Brief
Write out the lines from the top of the material through the line with "COL = scene.collection", exactly and with nothing added.

Material provided
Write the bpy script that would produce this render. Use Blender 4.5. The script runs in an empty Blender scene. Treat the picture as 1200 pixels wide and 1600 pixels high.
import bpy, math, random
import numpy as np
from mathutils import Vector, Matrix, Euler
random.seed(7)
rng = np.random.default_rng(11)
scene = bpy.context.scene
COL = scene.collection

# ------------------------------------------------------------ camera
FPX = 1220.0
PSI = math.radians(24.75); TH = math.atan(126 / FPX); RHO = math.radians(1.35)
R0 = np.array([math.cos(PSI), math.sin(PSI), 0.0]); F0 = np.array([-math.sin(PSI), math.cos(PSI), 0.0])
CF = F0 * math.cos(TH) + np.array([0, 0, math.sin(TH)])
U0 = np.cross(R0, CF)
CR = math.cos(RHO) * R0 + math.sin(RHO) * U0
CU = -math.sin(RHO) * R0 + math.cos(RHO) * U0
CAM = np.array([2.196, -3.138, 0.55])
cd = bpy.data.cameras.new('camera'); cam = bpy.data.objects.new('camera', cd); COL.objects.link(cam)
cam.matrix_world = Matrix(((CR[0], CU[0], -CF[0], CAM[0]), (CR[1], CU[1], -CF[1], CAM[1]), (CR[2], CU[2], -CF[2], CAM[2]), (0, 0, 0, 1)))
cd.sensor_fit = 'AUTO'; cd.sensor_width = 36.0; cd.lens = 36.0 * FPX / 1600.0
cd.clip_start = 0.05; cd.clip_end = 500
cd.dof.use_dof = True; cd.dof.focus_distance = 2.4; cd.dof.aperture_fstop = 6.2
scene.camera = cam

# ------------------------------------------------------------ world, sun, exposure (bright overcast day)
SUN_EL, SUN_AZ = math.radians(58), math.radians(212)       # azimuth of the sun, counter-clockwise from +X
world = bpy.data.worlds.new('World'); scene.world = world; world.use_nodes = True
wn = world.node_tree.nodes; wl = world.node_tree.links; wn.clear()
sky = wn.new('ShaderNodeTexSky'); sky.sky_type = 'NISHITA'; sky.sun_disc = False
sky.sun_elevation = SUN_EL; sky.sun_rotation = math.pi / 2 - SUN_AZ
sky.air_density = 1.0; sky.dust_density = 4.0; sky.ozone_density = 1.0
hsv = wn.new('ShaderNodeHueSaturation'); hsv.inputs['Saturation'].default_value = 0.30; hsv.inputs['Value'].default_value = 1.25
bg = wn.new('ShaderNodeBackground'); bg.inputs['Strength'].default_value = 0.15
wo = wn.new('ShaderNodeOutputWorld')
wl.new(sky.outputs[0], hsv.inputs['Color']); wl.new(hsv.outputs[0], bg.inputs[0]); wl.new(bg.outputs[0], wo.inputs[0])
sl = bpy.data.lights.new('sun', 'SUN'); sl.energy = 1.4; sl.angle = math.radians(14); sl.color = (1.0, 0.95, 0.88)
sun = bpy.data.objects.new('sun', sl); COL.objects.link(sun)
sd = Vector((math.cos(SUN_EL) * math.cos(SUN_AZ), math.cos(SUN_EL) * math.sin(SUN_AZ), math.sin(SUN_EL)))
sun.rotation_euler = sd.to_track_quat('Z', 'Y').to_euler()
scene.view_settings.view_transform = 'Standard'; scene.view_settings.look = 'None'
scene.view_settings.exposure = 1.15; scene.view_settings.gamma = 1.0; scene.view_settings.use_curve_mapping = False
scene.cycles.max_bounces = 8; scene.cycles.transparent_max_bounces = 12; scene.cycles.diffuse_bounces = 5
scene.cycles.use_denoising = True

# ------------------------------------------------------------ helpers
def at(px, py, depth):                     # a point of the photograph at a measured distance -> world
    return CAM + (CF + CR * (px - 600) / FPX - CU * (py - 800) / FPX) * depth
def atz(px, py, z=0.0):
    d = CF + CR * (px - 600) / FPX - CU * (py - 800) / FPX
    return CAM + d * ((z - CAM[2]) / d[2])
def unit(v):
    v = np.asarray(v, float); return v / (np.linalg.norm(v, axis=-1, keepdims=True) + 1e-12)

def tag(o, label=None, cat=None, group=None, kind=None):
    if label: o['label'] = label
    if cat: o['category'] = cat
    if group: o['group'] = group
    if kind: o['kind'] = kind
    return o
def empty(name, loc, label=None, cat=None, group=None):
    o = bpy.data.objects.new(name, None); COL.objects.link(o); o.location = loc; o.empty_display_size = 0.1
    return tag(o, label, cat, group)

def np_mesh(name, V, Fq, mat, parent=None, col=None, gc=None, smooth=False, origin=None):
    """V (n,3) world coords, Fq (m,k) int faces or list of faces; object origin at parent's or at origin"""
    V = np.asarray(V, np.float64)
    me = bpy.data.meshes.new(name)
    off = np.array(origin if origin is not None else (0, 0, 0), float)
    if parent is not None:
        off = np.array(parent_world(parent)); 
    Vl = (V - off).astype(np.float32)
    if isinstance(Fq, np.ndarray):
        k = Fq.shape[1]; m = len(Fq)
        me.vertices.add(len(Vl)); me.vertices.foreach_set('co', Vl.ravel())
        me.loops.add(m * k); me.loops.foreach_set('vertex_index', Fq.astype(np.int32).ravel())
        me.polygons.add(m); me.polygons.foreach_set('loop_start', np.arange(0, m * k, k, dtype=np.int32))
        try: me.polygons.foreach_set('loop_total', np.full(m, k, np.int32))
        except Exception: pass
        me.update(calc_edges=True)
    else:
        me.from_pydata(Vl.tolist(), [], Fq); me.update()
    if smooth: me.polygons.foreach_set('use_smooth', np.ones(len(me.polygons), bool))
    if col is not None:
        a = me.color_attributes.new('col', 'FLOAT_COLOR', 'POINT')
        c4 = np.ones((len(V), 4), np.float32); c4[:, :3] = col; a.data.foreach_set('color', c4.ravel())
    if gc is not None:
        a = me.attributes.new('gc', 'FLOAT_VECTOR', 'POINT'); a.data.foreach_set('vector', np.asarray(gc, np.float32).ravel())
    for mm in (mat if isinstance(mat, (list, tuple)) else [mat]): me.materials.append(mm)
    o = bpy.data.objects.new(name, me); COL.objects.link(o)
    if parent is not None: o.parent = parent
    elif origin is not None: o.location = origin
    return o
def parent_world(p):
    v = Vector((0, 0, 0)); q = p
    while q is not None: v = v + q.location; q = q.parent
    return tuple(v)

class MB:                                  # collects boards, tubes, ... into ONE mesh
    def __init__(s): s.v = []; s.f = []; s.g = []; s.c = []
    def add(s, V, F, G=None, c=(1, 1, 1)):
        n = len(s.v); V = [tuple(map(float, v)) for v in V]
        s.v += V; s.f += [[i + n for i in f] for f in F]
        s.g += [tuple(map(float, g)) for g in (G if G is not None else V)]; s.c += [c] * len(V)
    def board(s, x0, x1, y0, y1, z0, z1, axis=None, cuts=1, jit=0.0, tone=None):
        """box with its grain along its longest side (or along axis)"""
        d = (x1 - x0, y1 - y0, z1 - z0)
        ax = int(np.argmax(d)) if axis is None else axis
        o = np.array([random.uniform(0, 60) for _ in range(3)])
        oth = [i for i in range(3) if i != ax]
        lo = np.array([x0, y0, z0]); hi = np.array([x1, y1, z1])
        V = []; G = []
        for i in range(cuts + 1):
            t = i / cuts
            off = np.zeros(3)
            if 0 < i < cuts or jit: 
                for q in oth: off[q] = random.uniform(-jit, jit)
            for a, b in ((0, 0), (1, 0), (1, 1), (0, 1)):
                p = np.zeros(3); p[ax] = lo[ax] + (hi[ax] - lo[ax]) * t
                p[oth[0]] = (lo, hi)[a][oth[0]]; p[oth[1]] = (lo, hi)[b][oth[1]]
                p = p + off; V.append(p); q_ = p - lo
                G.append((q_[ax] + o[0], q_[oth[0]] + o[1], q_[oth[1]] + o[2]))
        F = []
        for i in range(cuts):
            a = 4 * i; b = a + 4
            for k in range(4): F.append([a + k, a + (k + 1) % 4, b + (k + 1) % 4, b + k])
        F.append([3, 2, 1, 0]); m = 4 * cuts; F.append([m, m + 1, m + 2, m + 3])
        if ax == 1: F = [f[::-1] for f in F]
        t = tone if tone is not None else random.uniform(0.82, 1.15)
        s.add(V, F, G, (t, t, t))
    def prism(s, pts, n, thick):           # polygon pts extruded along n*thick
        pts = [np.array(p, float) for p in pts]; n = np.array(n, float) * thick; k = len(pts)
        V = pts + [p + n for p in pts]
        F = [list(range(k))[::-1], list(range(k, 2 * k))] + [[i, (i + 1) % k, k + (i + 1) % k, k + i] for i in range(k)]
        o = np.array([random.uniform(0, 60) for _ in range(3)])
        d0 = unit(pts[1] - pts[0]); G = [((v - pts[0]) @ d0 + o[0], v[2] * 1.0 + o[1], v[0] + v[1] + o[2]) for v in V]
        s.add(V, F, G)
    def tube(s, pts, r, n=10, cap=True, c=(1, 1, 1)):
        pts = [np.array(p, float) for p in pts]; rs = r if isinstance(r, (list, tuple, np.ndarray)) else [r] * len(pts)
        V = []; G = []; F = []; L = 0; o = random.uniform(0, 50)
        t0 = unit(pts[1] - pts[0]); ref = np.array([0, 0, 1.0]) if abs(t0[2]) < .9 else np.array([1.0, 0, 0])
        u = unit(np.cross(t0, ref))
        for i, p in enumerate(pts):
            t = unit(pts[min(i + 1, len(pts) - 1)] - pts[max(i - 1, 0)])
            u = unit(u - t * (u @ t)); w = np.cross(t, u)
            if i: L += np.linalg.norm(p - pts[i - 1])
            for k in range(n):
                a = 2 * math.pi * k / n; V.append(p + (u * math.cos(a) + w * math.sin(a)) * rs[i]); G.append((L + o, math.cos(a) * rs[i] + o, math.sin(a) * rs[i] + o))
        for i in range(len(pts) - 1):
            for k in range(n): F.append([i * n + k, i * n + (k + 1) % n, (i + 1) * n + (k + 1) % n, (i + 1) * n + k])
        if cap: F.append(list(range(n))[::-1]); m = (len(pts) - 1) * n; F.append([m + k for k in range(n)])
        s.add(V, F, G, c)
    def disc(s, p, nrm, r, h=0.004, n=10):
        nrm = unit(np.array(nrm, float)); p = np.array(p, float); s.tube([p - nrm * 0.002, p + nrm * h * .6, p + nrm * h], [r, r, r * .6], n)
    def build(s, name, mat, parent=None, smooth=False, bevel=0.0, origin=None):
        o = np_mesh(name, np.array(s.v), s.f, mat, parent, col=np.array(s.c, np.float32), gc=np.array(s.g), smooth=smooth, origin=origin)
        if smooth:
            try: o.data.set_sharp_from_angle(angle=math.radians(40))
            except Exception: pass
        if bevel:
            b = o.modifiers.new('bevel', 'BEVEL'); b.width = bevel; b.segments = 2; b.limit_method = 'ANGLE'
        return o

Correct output
Write the bpy script that would produce this render. Use Blender 4.5. The script runs in an empty Blender scene. Treat the picture as 1200 pixels wide and 1600 pixels high.
import bpy, math, random
import numpy as np
from mathutils import Vector, Matrix, Euler
random.seed(7)
rng = np.random.default_rng(11)
scene = bpy.context.scene
COL = scene.collection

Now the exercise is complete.